The real reason Luke Perry was left out of the Oscars ‘In Memoriam’ tribute

There were plenty of memorable moments from the 2020 Oscars ceremony, including the special “In Memoriam” tribute that honored Hollywood figures who we’ve lost in the past year. However, actor Luke Perry, who passed away in March 2019 at the age of 52, was left out. Naturally, some fans are wondering why. As CNN notes, the apparent snub was particularly egregious given that Perry appeared in one of the evening’s most nominated films, Quentin Tarantino’s Once Upon a Time… in Hollywood.

On the Monday following the Oscars, those responsible for the event released an explanation regarding Perry’s omission from the tribute. “The Academy receives hundreds of requests to include loved ones and industry colleagues in the Oscars In Memoriam segment,” the statement read, according to E! News. “An executive committee representing every branch considers the list and makes selections for the telecast based on limited available time.” They also noted that “[a]ll the submissions are included on and will remain on the site throughout the year.” That’s where you’ll find Perry “remembered” by the Academy, alongside others who weren’t featured in the on-air tribute.

Luke Perry wasn't the only one missing from the Oscars tribute

Those who were watching the 2020 Oscars may have noticed a few other notable names and beloved figures who passed in 2019 or early 2020 that didn’t appear in the “In Memoriam” segment. In fact, if you take a look at the online gallery posted on, you’ll see that there are 163 individual entries.

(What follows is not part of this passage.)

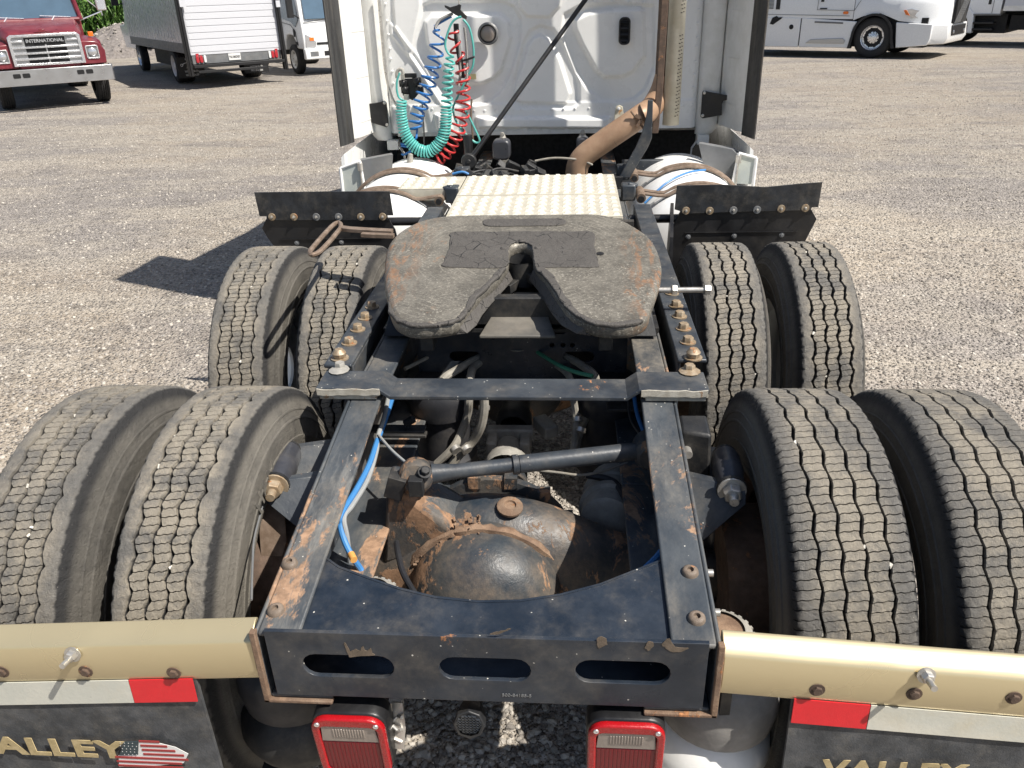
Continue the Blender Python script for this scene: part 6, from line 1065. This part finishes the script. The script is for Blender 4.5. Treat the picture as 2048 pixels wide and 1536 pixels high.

There was far too little time for that many names during the live tribute.

Disney Channel actor Cameron Boyce wasn’t mentioned during the ceremony, however, he can be found in the touching gallery along with others who have entertained countless audiences over the years, such as Peggy Lipton (who appeared on The Mod Squad and Twin Peaks as well as being the mother of Parks and Recreation star Rashida Jones), Caroll Spinney (the puppeteer behind Big Bird), Diahann Carroll, Sid Haig, Doris Day,Tim Conway, Anna Karina, Valerie Harper, Danny Aiello, Rip Taylor, Rip Torn, and many, many more.

Former NBA player Kobe Bryant is in the gallery, however, he was also the first person honored during the live tribute, which may have seemed strange since he was an athlete and not an actor.

Some may have wondered why Kobe Bryant was included

Some may have wondered why Kobe Bryant was included in the “In Memoriam” tribute due to the fact that he was an NBA star and not a movie star. However, the late NBA player was once involved in an award-worthy production that earned him an Oscar.

Back in 2018, Bryant took home an Academy Award for Best Animated Short Film for Dear Basketball. Narrated by the athlete, the short “illustrat[es] the poem that the Los Angeles Laker wrote for The Players’ Tribune to announce his retirement in November 2015,” according to Today. “With lines like ‘I fell in love with you / A love so deep I gave you my all / From my mind and body / To my spirit and soul’ and ‘This season is all I have left to give. / My heart can take the pounding / My mind can handle the grind / But my body knows it’s time to say goodbye,’ it’s all about letting go and moving on from the sport that Bryant loved deeply.”

Those lines are even more touching — and perhaps take on a different significance — now that Bryant has passed. His loss also made the night emotional for his friend Spike Lee, who honored Bryant in a very special way, and made the event somewhat difficult for singer Billie Eilish, who performed during the heartwrenching tribute.

Billie Eilish delivered a moving 'In Memoriam' performance

When it was announced that Billie Eilish would be performing at the 2020 Oscars, many assumed that she would be introducing fans to her James Bond theme song. However, the young singer talked to Entertainment Tonight before the event to open up about why she instead chose something very different for the task she was given.

“I can’t do that for the In Memoriam,” Eilish told ET while explaining why she opted not to introduce her Bond tune. “It’s not about me. This is about them and showing love. It’s not my thing. It really is true. I don’t want it to be about me. I want people to be watching the screen, watching the people.”

Instead, Eilish delivered a heartfelt rendition of the Beatles’ “Yesterday.” And while she said beforehand that she was “looking forward” to “respecting all the people that have passed this year,” she also noted that Kobe Bryant’s death, in particular, was affecting her, saying, “It’s just sad. It’s like, I don’t know what else to say. Every time, when we were in rehearsal and they run kind of what’s going to be playing, every time I see his face [on the screen], I’m like what? It’s so weird. It doesn’t make sense to me. I just got shivers, it’s horrifying.” Viewers surely got shivers, too, when Eilish sang her tribute that did justice to the touching moment.